Le pardon de saint Jugon à La Gacilly
À la fin du XIIIe siècle, au village de Haudéart (Haudiart cité dans une réformation de 1427), naquit Jehan des Boays (nommé Jugon), fils d'une veuve démunie. À l'âge de quinze ans, le jeune garçon perdit tragiquement la vie en recevant un coup de bêche accidentel de la part de son oncle, qui était en train de jardiner. La courte existence de Jugon fut marquée par des guérisons mystérieuses et des événements singuliers.
En signe de profonde dévotion envers Jugon, une première chapelle dédiée à ce saint fut érigée à la fin du XVIe siècle. À cette époque, elle se parait de somptueuses boiseries et abritait trois magnifiques statues en bois, représentant la Vierge, saint Barthélémy et saint Léon.

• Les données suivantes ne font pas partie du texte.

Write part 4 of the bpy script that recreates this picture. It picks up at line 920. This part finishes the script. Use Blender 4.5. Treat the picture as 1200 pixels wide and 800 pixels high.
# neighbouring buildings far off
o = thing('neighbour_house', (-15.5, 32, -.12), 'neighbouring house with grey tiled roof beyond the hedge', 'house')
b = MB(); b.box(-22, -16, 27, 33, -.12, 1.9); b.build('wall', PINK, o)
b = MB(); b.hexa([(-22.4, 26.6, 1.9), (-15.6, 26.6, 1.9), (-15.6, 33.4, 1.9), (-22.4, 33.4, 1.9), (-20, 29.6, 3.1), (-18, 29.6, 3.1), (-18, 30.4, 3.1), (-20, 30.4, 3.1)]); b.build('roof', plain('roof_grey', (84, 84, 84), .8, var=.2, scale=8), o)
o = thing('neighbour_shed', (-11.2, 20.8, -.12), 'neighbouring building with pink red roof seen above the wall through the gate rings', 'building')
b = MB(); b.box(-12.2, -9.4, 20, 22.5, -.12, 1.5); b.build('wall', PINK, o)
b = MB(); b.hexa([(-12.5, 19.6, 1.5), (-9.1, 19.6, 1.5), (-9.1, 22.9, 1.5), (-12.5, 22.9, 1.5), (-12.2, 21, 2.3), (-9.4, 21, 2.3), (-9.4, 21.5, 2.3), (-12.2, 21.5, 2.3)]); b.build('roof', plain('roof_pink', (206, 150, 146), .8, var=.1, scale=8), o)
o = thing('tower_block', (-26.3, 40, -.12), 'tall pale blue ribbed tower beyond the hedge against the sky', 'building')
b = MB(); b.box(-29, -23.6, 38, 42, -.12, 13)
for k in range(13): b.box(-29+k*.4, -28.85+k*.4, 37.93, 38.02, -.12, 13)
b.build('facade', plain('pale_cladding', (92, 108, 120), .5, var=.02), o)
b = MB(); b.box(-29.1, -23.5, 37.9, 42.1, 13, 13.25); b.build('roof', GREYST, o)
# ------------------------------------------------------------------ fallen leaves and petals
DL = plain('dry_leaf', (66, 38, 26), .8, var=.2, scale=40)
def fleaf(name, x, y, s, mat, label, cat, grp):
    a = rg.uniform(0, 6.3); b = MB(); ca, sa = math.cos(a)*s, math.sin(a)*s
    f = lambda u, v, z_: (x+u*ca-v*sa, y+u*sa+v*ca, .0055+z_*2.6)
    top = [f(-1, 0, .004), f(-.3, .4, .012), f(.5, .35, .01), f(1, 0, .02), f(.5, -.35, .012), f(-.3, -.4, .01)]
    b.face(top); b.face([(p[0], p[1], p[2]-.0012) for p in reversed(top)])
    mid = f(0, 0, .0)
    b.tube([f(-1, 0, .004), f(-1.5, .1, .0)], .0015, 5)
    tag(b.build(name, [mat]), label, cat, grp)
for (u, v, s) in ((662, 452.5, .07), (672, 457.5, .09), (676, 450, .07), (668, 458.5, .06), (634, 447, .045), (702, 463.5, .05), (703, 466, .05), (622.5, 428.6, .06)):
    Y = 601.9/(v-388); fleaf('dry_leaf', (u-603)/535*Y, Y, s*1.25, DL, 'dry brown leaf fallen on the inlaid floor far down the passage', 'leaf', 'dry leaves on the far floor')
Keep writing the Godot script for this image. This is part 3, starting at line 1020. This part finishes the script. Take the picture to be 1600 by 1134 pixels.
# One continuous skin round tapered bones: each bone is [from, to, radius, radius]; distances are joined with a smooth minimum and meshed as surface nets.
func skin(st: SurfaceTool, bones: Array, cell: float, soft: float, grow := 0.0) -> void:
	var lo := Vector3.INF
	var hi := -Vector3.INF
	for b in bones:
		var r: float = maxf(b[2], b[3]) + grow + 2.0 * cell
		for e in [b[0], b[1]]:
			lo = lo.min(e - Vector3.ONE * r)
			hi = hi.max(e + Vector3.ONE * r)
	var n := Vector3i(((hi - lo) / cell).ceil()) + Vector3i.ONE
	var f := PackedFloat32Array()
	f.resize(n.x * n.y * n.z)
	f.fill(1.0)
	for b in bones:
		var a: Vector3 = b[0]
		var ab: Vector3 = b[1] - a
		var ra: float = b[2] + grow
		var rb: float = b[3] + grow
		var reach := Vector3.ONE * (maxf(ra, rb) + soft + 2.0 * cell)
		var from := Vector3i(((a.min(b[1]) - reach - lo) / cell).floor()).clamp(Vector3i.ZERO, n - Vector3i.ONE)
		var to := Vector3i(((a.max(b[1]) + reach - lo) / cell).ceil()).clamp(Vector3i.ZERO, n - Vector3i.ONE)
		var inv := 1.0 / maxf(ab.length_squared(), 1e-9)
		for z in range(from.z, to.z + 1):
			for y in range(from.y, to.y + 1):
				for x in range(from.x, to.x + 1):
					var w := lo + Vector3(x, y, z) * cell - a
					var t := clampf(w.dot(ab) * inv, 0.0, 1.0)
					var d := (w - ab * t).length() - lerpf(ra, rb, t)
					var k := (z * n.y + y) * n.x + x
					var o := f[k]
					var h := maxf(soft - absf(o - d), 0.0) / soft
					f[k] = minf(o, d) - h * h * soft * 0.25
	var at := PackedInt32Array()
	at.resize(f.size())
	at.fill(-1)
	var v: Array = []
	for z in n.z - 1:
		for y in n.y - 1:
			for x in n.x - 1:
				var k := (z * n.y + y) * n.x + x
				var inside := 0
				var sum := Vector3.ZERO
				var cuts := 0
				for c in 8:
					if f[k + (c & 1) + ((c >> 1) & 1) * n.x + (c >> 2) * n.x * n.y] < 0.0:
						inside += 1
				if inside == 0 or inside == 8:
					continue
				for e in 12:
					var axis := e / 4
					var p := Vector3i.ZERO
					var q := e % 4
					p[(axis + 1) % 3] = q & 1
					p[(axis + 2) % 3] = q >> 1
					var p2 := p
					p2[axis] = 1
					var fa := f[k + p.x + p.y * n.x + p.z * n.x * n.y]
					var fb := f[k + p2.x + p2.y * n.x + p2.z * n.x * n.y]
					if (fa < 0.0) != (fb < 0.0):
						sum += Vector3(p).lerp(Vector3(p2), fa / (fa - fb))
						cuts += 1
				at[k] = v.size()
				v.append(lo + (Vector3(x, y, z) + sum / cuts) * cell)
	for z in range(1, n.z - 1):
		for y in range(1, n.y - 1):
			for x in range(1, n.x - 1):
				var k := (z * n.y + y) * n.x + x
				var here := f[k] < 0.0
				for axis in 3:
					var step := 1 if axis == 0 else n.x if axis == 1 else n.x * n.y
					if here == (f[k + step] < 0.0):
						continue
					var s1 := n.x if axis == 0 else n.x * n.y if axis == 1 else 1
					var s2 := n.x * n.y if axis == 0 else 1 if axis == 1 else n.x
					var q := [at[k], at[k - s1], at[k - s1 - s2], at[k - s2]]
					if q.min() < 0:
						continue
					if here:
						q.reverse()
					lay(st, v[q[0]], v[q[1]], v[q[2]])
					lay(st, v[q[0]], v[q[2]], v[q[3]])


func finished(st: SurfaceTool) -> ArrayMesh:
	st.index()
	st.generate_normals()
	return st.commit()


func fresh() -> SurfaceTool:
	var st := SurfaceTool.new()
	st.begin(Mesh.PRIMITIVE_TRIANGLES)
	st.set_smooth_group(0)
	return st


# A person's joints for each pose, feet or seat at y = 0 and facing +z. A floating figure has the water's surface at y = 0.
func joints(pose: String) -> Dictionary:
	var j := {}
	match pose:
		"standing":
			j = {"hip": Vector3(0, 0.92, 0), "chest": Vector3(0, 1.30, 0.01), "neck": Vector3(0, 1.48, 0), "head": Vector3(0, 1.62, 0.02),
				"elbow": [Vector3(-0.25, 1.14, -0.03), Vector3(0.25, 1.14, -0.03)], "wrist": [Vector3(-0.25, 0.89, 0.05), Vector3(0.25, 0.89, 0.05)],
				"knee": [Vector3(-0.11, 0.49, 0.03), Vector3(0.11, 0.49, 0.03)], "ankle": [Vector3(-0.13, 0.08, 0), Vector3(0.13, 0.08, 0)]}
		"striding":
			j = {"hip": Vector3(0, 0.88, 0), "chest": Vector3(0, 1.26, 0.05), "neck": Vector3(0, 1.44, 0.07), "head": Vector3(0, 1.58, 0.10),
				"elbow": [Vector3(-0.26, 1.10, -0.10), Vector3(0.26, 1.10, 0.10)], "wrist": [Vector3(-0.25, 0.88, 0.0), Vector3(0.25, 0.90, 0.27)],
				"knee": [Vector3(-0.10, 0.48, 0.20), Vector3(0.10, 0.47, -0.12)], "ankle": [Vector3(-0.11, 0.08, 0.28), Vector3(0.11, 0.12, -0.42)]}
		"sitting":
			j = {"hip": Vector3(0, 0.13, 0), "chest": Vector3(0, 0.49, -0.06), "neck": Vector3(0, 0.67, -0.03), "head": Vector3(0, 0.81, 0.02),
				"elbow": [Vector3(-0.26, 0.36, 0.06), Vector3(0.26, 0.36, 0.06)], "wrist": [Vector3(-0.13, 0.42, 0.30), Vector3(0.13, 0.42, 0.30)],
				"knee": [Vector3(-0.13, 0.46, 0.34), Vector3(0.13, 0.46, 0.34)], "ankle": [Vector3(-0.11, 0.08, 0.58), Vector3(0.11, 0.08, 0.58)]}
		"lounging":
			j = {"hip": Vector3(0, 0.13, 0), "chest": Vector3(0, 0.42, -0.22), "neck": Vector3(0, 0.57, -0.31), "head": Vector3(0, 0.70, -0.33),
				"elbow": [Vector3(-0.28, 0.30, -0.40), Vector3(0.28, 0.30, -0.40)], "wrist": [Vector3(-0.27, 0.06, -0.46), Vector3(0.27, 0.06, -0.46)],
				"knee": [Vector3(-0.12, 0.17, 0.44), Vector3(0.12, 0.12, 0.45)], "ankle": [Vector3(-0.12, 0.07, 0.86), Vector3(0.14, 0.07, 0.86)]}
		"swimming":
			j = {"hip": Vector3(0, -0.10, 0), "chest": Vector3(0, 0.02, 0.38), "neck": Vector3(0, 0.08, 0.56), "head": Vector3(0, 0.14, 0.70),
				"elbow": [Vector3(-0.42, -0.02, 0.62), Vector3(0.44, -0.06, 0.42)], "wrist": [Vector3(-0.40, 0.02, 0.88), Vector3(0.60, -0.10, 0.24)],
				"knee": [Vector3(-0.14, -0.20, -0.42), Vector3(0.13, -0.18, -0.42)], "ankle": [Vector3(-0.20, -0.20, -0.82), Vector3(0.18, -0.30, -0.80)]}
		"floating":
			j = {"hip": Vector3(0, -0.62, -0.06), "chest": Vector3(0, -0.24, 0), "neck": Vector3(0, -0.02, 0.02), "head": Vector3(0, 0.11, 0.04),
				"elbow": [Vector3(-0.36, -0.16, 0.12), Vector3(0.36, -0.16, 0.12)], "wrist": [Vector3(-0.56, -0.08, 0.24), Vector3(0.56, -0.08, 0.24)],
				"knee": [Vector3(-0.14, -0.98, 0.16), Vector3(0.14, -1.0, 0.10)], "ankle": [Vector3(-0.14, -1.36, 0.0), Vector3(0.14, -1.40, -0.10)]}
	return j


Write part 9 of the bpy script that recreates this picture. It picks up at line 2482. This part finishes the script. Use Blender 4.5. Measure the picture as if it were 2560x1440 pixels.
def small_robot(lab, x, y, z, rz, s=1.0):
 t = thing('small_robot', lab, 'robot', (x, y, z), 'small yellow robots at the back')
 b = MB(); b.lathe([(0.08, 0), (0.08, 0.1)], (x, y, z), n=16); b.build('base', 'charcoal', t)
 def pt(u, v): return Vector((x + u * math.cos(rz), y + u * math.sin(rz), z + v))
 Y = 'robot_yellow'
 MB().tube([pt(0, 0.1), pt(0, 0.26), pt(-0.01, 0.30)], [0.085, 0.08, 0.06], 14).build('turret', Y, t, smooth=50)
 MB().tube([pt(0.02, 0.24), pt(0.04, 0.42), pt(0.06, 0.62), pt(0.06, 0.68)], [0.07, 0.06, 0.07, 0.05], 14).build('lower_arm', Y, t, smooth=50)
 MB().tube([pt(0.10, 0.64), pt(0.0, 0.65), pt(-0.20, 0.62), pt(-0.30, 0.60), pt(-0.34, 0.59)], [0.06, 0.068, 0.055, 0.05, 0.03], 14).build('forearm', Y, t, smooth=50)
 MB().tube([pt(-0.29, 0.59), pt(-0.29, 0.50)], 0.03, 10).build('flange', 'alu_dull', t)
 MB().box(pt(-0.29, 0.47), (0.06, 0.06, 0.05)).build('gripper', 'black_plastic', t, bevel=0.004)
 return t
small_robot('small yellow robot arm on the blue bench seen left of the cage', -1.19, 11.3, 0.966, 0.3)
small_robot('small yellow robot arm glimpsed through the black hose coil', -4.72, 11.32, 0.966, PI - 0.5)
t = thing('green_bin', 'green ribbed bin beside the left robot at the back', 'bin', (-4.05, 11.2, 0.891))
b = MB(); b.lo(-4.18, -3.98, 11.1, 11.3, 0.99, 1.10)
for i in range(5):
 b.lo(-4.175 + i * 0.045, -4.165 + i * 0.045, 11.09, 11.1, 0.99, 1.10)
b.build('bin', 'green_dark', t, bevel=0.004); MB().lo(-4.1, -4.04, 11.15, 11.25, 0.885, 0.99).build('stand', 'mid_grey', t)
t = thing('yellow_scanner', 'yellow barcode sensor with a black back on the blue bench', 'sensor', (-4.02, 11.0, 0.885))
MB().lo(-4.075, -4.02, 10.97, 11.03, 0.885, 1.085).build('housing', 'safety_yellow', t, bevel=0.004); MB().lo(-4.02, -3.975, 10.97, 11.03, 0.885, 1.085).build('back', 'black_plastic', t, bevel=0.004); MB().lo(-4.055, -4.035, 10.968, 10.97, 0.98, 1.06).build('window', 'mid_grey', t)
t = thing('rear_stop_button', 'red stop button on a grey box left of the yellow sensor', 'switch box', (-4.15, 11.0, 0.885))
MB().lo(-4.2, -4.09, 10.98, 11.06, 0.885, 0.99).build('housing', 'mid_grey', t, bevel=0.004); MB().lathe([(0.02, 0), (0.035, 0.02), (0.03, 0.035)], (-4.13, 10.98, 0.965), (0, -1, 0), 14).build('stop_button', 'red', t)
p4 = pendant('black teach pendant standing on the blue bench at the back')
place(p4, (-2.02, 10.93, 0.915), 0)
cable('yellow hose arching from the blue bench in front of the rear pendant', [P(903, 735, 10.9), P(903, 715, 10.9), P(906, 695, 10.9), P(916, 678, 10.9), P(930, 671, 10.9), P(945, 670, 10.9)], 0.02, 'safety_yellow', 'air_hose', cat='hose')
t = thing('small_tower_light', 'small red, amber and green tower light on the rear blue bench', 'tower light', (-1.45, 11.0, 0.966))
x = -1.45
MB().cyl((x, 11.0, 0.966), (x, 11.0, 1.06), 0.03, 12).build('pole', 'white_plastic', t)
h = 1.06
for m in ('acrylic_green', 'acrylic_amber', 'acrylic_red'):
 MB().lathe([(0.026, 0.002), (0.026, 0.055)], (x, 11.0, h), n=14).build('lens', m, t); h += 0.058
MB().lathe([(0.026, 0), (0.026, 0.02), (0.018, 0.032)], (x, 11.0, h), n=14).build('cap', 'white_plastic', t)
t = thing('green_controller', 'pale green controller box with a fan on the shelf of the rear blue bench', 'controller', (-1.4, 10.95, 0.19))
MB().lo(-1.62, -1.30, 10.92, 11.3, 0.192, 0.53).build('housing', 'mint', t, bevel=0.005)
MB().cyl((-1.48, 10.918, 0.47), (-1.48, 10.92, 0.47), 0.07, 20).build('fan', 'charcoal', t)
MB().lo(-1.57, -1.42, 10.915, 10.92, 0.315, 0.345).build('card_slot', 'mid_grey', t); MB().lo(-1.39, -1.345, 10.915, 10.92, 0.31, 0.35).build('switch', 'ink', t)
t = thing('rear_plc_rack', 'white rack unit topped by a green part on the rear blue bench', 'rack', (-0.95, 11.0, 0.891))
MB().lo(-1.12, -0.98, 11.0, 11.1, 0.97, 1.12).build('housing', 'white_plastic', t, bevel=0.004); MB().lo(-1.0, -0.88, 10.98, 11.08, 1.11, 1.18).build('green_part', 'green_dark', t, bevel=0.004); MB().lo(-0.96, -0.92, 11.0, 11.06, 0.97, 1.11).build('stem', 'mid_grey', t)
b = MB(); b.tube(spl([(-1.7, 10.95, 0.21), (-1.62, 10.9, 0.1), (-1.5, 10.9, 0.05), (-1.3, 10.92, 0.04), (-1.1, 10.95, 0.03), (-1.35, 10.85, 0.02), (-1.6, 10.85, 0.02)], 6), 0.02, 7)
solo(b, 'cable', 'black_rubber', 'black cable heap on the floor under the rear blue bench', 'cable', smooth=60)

Par la suite, une nouvelle chapelle fut construite à l'emplacement actuel, mais elle subit des dommages lors de la Révolution, après avoir été réparée pour la première fois en 1760. Une restauration complète eut lieu en 1838, suivie d'une extension en 1927, lui donnant l'apparence que nous connaissons aujourd'hui.
Depuis, ce lieu de dévotion est devenu un lieu de pèlerinage prisé. Chaque année lors de la Pentecôte, l'association les Amis de la chapelle saint Jugon organise le Pardon de saint Jugon, attirant de nombreux croyants venant implorer Jugon. Bien que le jeune berger de Haudiart n'ait jamais été canonisé, il est plus approprié de l'appeler le bienheureux Jugon. En Bretagne, la canonisation n'est pas toujours nécessaire pour attribuer le titre de saint à ceux qui sont considérés comme bienheureux.
Comme beaucoup de saints bretons, la tombe de Jugon est réputée posséder des pouvoirs spéciaux. Selon la tradition locale, Jugon avait le pouvoir de guérir la peur : il suffisait de passer sous la pierre transversale de son tombeau. Les jeunes parents passaient leur nouveau-né sous la pierre sépulcrale pour le protéger. Cependant, le clergé, considérant cette pratique comme relevant de la sorcellerie, l'a remplacée par une autre cérémonie : une procession, toujours lors du pardon, se dirigeait vers une fontaine, où un prêtre trempait la hampe de la croix pour bénir les enfants. Cette tradition perdure aujourd'hui, et la bénédiction des enfants demeure une pratique importante lors du Pardon de saint Jugon.
Le programme du pardon
Le Pardon commence par une marche depuis la chapelle, suivie d'un retour à la fontaine, puis d'une messe en plein air. Un repas est servi sous un chapiteau. L'après-midi, les bénévoles de l'association organisent une joyeuse fête champêtre, agrémentée par la musique d'un groupe traditionnel.
Lors du dernier Pardon, Michel a partagé l'histoire de saint Jugon, ce jeune berger à qui la petite chapelle est dédiée. Le père Noël Périon a rappelé à l'assemblée « Qu'il s'agisse d'une histoire ou d'une légende, l'essentiel est que cela offre l'occasion de se rassembler le jour de la Pentecôte ». Ensuite, lors de la célébration en plein air, il a remis la croix à une dizaine d'enfants qui venaient de terminer leur année de catéchèse, exprimant sa joie de célébrer au sein de cette « cathédrale de verdure ». Et les Gaciliens concluaient : "On prie Saint Jugon pour faire venir la pluie, car Saint Jugon est bon et prompt."